Tetapi, penulis sendiri beranggapan bahwa koalisi adalah keniscayaan demokrasi, tidak peduli apa pun sistem pemerintahan dan rancang-bangun kelembagaan sistem politiknya, baik itu presidensial murni, presidensial berbasis multipartai, maupun parlementer. Koalisi ada dalam sistem pemilu yang berbasis distrik ataupun proporsional dengan daftar perwakilan. Koalisi juga banyak ditemukan dalam pelbagai bentuk demokrasi yang muda ataupun tua, serta dalam partai apa pun di seluruh dunia, baik Amerika, Eropa, Asia, maupun Afrika. Sebab, koalisi adalah jawaban atas realitas politik dan bukan ketiadaan teori atau peraturan perundang-undangan menurut idealitas politik.
Evidensi bahwa koalisi permanen menjadi necessary condition dapat dipelajari dari praktik koalisi di negara-negara Amerika Latin, yang menganut sistem presidensial multipartai seperti halnya Indonesia. Koalisi pemerintahan di sana relatif bertahan lama karena adanya komite informal koalisi yang bekerja sangat efektif dan solid. Komite informal ini dibentuk guna menguatkan koordinasi antarpartai koalisi. Komite ini bekerja membangun soliditas dengan frekuensi yang cukup intensif, untuk bertukar ide dan informasi mematangkan taktik dan strategi politik mesin koalisi.
Selain itu, praktik koalisi di Jerman patut ditiru. Sebab, Jerman merupakan negara yang pemerintahannya ditegakkan dengan koalisi, baik minimum winning coalition, grand coalition, dan sebagainya. Semua perjanjian koalisi tersebut diformulasikan dan diumumkan kepada masyarakat. Semua perjanjian tersebut memuat mekanisme manajemen dan resolusi konflik dalam rangka mengatasi perbedaan maupun perselisihan yang muncul di antara mitra-mitra koalisi. (Rainer Adam: 2007).
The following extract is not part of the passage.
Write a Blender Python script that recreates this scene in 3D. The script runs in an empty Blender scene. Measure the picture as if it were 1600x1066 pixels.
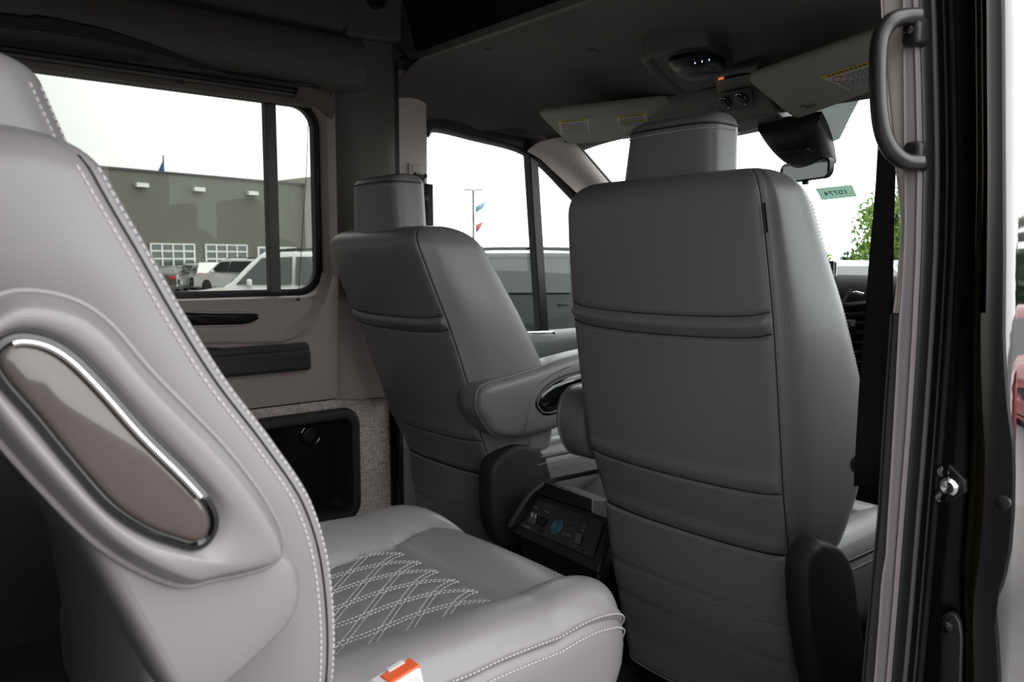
import bpy, bmesh, math, random
import numpy as np
from mathutils import Vector, Matrix
random.seed(7)
R = math.radians
S = bpy.context.scene
COL = S.collection

# ------------------------------------------------------------------ camera
# van coordinates: +X towards the passenger side, +Y forward, Z up, van floor at z = 0, street at z = -0.65
FPX = 1250.0
YAW = R(50); PIT = math.atan((533 - 410) / FPX)
CAM = np.array([1.41, 0.0, 0.97])
cd_ = bpy.data.cameras.new('camera'); cam = bpy.data.objects.new('camera', cd_); COL.objects.link(cam)
cd_.sensor_width = 36; cd_.lens = FPX / 1600 * 36; cd_.clip_start = 0.02; cd_.clip_end = 600
cam.location = CAM; cam.rotation_euler = (math.pi / 2 - PIT, 0, YAW)
cd_.dof.use_dof = True; cd_.dof.focus_distance = 1.75; cd_.dof.aperture_fstop = 9.0
S.camera = cam
# ------------------------------------------------------------------ world, exposure
W = bpy.data.worlds.new('overcast'); S.world = W; W.use_nodes = True
nt = W.node_tree; nt.nodes.clear()
wo = nt.nodes.new('ShaderNodeOutputWorld'); bg = nt.nodes.new('ShaderNodeBackground')
tc = nt.nodes.new('ShaderNodeTexCoord'); mp = nt.nodes.new('ShaderNodeMapping'); nz = nt.nodes.new('ShaderNodeTexNoise')
cr = nt.nodes.new('ShaderNodeValToRGB')
mp.inputs['Scale'].default_value = (1.2, 1.2, 5); nz.inputs['Scale'].default_value = 1.6; nz.inputs['Detail'].default_value = 5
cr.color_ramp.elements[0].position = .3; cr.color_ramp.elements[0].color = (.88, .90, .90, 1)
cr.color_ramp.elements[1].position = .7; cr.color_ramp.elements[1].color = (1, .985, .97, 1)
nt.links.new(tc.outputs['Generated'], mp.inputs[0]); nt.links.new(mp.outputs[0], nz.inputs[0])
nt.links.new(nz.outputs['Fac'], cr.inputs[0]); nt.links.new(cr.outputs[0], bg.inputs[0]); nt.links.new(bg.outputs[0], wo.inputs[0])
# sky strength invented: brighter ahead and overhead, dimmed behind to darken the seat backs
dt = nt.nodes.new('ShaderNodeVectorMath'); dt.operation = 'DOT_PRODUCT'; dt.inputs[1].default_value = Vector((.25, .90, .35)).normalized()
mr = nt.nodes.new('ShaderNodeMapRange'); mr.interpolation_type = 'SMOOTHSTEP'
for k_, v_ in ((1, -.5), (2, .5), (3, .27), (4, 3.6)): mr.inputs[k_].default_value = v_
nt.links.new(tc.outputs['Generated'], dt.inputs[0]); nt.links.new(dt.outputs['Value'], mr.inputs[0]); nt.links.new(mr.outputs[0], bg.inputs[1])
S.view_settings.view_transform = 'Standard'; S.view_settings.look = 'None'
S.view_settings.exposure = 0.0; S.view_settings.gamma = 1; S.view_settings.use_curve_mapping = False
S.cycles.max_bounces = 10; S.cycles.diffuse_bounces = 5; S.cycles.glossy_bounces = 4
S.cycles.transparent_max_bounces = 16; S.cycles.use_denoising = True
S.cycles.caustics_reflective = False; S.cycles.caustics_refractive = False
S.cycles.sample_clamp_indirect = 6

# ------------------------------------------------------------------ materials
def mat(name, col, rough=.5, metal=0, coat=0, ior=1.5, bump=None, noise=None, emit=None, spec=.5, weave=None, crough=.03):
    m = bpy.data.materials.new(name); m.use_nodes = True
    n = m.node_tree.nodes; l = m.node_tree.links; b = n['Principled BSDF']
    b.inputs['Base Color'].default_value = (*col, 1); b.inputs['Roughness'].default_value = rough
    b.inputs['Metallic'].default_value = metal; b.inputs['Coat Weight'].default_value = coat
    b.inputs['Coat Roughness'].default_value = crough; b.inputs['IOR'].default_value = ior
    b.inputs['Specular IOR Level'].default_value = spec
    t = n.new('ShaderNodeTexCoord')
    if noise:                                        # (scale, amount): slight colour variation
        z = n.new('ShaderNodeTexNoise'); z.inputs['Scale'].default_value = noise[0]; z.inputs['Detail'].default_value = 6
        mx = n.new('ShaderNodeMix'); mx.data_type = 'RGBA'
        a = noise[1]
        mx.inputs[6].default_value = (*[c * (1 - a) for c in col], 1); mx.inputs[7].default_value = (*[min(1, c * (1 + a)) for c in col], 1)
        l.new(t.outputs['Object'], z.inputs[0]); l.new(z.outputs['Fac'], mx.inputs[0]); l.new(mx.outputs[2], b.inputs['Base Color'])
    if weave:                                        # (scale, amount): crossed threads
        w1 = n.new('ShaderNodeTexNoise'); w1.inputs['Scale'].default_value = 1; w1.inputs['Detail'].default_value = 2
        w2 = n.new('ShaderNodeTexNoise'); w2.inputs['Scale'].default_value = 1; w2.inputs['Detail'].default_value = 2
        for w, sc in ((w1, (1, 1, .12)), (w2, (.12, .12, 1))):
            q = n.new('ShaderNodeMapping'); q.inputs['Scale'].default_value = [weave[0] * s for s in sc]
            l.new(t.outputs['Object'], q.inputs[0]); l.new(q.outputs[0], w.inputs[0])
        mm = n.new('ShaderNodeMath'); mm.operation = 'ADD'; l.new(w1.outputs['Fac'], mm.inputs[0]); l.new(w2.outputs['Fac'], mm.inputs[1])
        rp = n.new('ShaderNodeMapRange'); rp.inputs[1].default_value = .8; rp.inputs[2].default_value = 1.2
        mx = n.new('ShaderNodeMix'); mx.data_type = 'RGBA'; a = weave[1]
        mx.inputs[6].default_value = (*[c * (1 - a) for c in col], 1); mx.inputs[7].default_value = (*[min(1, c * (1 + a)) for c in col], 1)
        l.new(mm.outputs[0], rp.inputs[0]); l.new(rp.outputs[0], mx.inputs[0]); l.new(mx.outputs[2], b.inputs['Base Color'])
        bp = n.new('ShaderNodeBump'); bp.inputs['Strength'].default_value = .4; bp.inputs['Distance'].default_value = .002
        l.new(mm.outputs[0], bp.inputs['Height']); l.new(bp.outputs[0], b.inputs['Normal'])
    if bump:                                         # (scale, strength, distance)
        z = n.new('ShaderNodeTexNoise'); z.inputs['Scale'].default_value = bump[0]; z.inputs['Detail'].default_value = 4
        bp = n.new('ShaderNodeBump'); bp.inputs['Strength'].default_value = bump[1]; bp.inputs['Distance'].default_value = bump[2]
        l.new(t.outputs['Object'], z.inputs[0]); l.new(z.outputs['Fac'], bp.inputs['Height']); l.new(bp.outputs[0], b.inputs['Normal'])
    if emit:
        b.inputs['Emission Color'].default_value = (*emit[0], 1); b.inputs['Emission Strength'].default_value = emit[1]
    return m

def glass(name, tint, refl=1.0, dirt=0):
    m = bpy.data.materials.new(name); m.use_nodes = True
    n = m.node_tree.nodes; l = m.node_tree.links; n.clear()
    o = n.new('ShaderNodeOutputMaterial'); t = n.new('ShaderNodeBsdfTransparent'); g = n.new('ShaderNodeBsdfGlossy')
    g.inputs['Roughness'].default_value = .01; ge = n.new('ShaderNodeNewGeometry'); dt = n.new('ShaderNodeVectorMath'); dt.operation = 'DOT_PRODUCT'
    l.new(ge.outputs['Incoming'], dt.inputs[0]); l.new(ge.outputs['Normal'], dt.inputs[1])
    ab = n.new('ShaderNodeMath'); ab.operation = 'ABSOLUTE'; l.new(dt.outputs['Value'], ab.inputs[0])
    sb_ = n.new('ShaderNodeMath'); sb_.operation = 'SUBTRACT'; sb_.inputs[0].default_value = 1; l.new(ab.outputs[0], sb_.inputs[1])
    f = n.new('ShaderNodeMath'); f.operation = 'POWER'; f.inputs[1].default_value = 5; l.new(sb_.outputs[0], f.inputs[0])
    fa = n.new('ShaderNodeMath'); fa.operation = 'MULTIPLY_ADD'; fa.inputs[1].default_value = .96; fa.inputs[2].default_value = .04; l.new(f.outputs[0], fa.inputs[0]); f = fa
    mu = n.new('ShaderNodeMath'); mu.operation = 'MULTIPLY'; mu.inputs[1].default_value = refl
    x = n.new('ShaderNodeMixShader'); t.inputs[0].default_value = (*tint, 1)
    l.new(f.outputs[0], mu.inputs[0]); l.new(mu.outputs[0], x.inputs[0]); l.new(t.outputs[0], x.inputs[1]); l.new(g.outputs[0], x.inputs[2])
    l.new(x.outputs[0], o.inputs[0])
    return m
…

Koalisi permanen di Indonesia bukanlah sesuatu yang sulit ditegakkan. Praktik-praktik koalisi permanen di negara-negara tersebut dapat dijadikan pembanding dan inspirasi untuk diterapkan di Indonesia. Meski begitu, koalisi permanen yang diterapkan harus disesuaikan dengan sejarah, tradisi, budaya, kondisi sosio-politik, dan sosio-ekonomi masyarakat Indonesia berikut pola pengaturan politiknya. Kemudian, koalisi permanen yang ada sekarang tinggal menegakkan dan meneguhkan komitmen, konsistensi, fatsun, dan etika politik di antara anggota koalisi yang dicapai dengan mengintensifkan pertemuan dan koordinasi di antara mereka tentang apa yang boleh dan tidak boleh, pantas atau tidak pantas dilakukan oleh sesama anggota koalisi. Tentunya hal itu dilambari oleh prinsip kesetaraan, saling percaya (trust), saling menghargai, dan berorientasikan pemenuhan kepentingan serta kesejahteraan rakyat.